Принято вообще восторгаться колоритом Брюллова и считать, что только благодаря ему русская школа освободилась от прежней робости и черноты красок, что благодаря ему могли развиться у нас колористы. Но это неверно. Нельзя говорить, что Брюллов насадил в России понимание красок, когда у нас именно до него и отчасти одновременно с ним были такие истинные колористы, как Боровиковский, Кипренский и Венецианов. Напротив того, если что он и привил русскому художеству, то это выезжание на трескучих эффектах, если что и внес нового в смысле красок, то неразборчивое метание ими, разумеется, более веселое, нежели коричневые полотна Шебуева и Иванова, но все же ничего общего с тем, что называется колоритом, не имеющее.

Почти то же придется сказать и о его рисунке, если вообще следовать академической системе говорить особо о том, и о другом, что в истинном художнике составляет одно неразлучное. Всматриваясь в брюлловские линии и контуры, изучая его пропорции и ракурсы, сейчас же видишь, что все это сделано рукой «спортсмена» рисунка, тренировавшегося на срисовывании до 50 раз одного Лаокоона. Карандаш и кисть его бегали без запинки, ровно и гладко, все всегда у него оказывалось на своем месте, стояло прямо, не криво и не косо; комнаты, здания, сады были нарисованы вполне правильно, согласно перспективной премудрости. Однако всегда отсутствовало главное. Души, темперамента, проникновения, истинного знания жизни и подавно стиля, который слагается из всего этого, в рисунке Брюллова не было нисколько. Если можно сказать, что Брюллов отлично рисовал, то это только с точки зрения Академии. До истинно великих рисовальщиков, умеющих одним магическим штрихом дать целый характер, развернуть бесконечные горизонты, передать любое настроение, ему безнадежно далеко.

Среди всей массы брюлловских произведений встречаются и такие, в которых громадный талант его все же пробился, несмотря на академическую вышколенность и собственное ломанье, до полного великолепия, но их очень немного — единственно только портреты. Их нетрудно все здесь перечислить.

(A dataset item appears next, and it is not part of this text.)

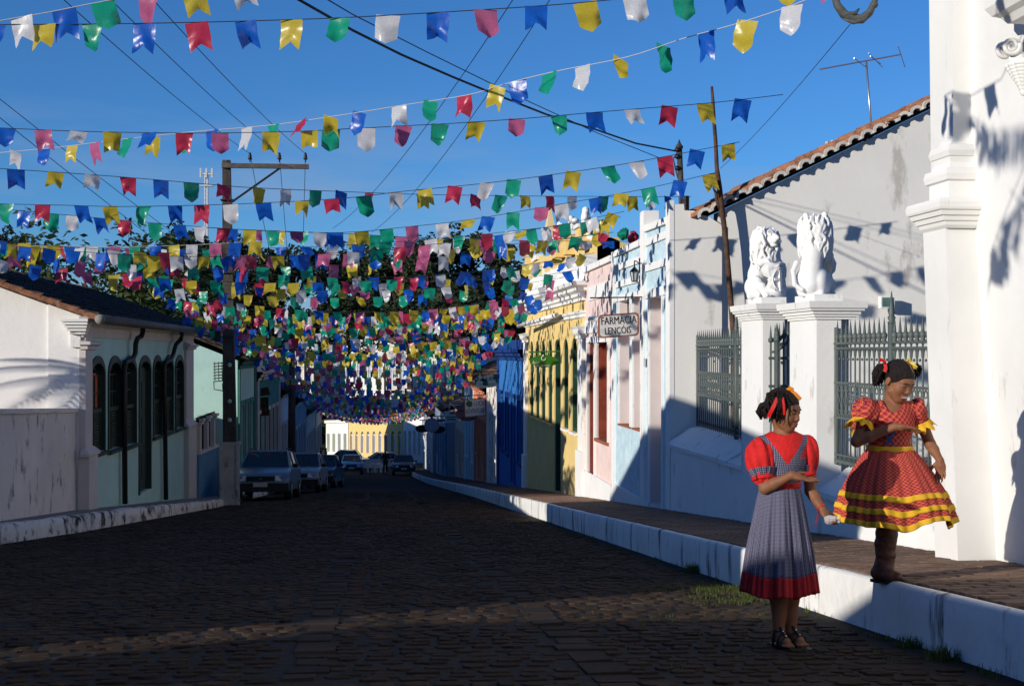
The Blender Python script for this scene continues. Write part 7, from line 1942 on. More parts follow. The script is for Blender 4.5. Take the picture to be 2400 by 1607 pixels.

Не будь этих произведений, можно было бы сдать Брюллова совсем в архив, на одну полку с Пилоти и де Кейзером, но они должны спасти его от забвения. Чуть ли не на первом месте стоит акварельный портрет Олениных среди римских развалин, небольшая вещица, но изумительная по тонкости рисунка и скромному вкусу красок, могущая стать рядом с лучшими подобными произведениями Энгра[44]. Затем следуют столь же прекрасный акварельный портрет П. А. Кикина, блестящая, во весь рост, с красивым пейзажем позади, «Всадница», портреты: И. Монигетти, Платона Кукольника (в черном плаще на светлом фоне), Нестора Кукольника (выдержанный в спокойной, черно-зеленой гамме) и более горячий портрет Струговщикова, — все шесть в Третьяковской галерее, — любопытный, очень жизненный портрет князя Голицына, отдыхающего на кресле в своем кабинете, с полной воздуха и света анфиладой комнат позади, великолепный подмалевок к Крылову и красивый собственный портрет, с знаменитой рукой, — три последние в Румянцевском музее{64}, и еще десяток, преимущественно мужских, — в частной собственности. Среди женских портретов следует выделить из всей винтерхальтеровщины два, оба графини Ю. П. Самойловой. Хотя они так же безвкусны по общему замыслу, как и все прочие, но в головах их Брюллову удалось, вероятно, благодаря особенному отношению{65} его к изображенному лицу, выразить столько огня и страсти, что при взгляде на них сразу становится ясной сатанинская прелесть его модели.